That is the recommendation of Canada’s Senate Committee on Banking, Trade and Commerce. The senate released a report, Open Banking: what it means for you, on 19 June.

Specifically, it warns that Canada lags behind the UK and Australia, where open banking is set in a legal framework.

Canadian Open Banking: senate recommendations

The senate proposes that the Financial Consumer Agency of Canada act as the interim oversight body for screen scraping and open banking activities. In addition, the agency will have a mandate to conduct research and public education and respond to complaints.

It is also proposed that funding is given to consumer protection groups to conduct and publicise research on open banking.

Other proposals:

  • Facilitate the development of a principles-based, industry-led open banking framework;
  • The federal government should modernise the Personal and Electronic Documents Act to align with global privacy standards, and
  • A consumer right to direct that personal financial information be shared with another organisation.

The report also recommends creating a registry of accredited third-party providers. It also proposes creating an innovation sandbox to test and develop open banking technology.
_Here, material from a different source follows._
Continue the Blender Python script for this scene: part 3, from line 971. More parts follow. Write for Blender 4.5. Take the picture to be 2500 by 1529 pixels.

Senator Doug Black, chair of the committee says: “Canadians are eager to embrace technology that makes their lives easier. The federal government has a responsibility to create an environment in which the use of this technology is truly in consumers’ interests.”

Senator Carolyn Stewart Olsen, deputy chair of the committee adds: “Open Banking reveals a lot about ourselves. It is a trove of personal data. Canadians deserve to have control over who has access to that information. Our report clearly shows what the government must do to keep Canadians’ personal information safe.”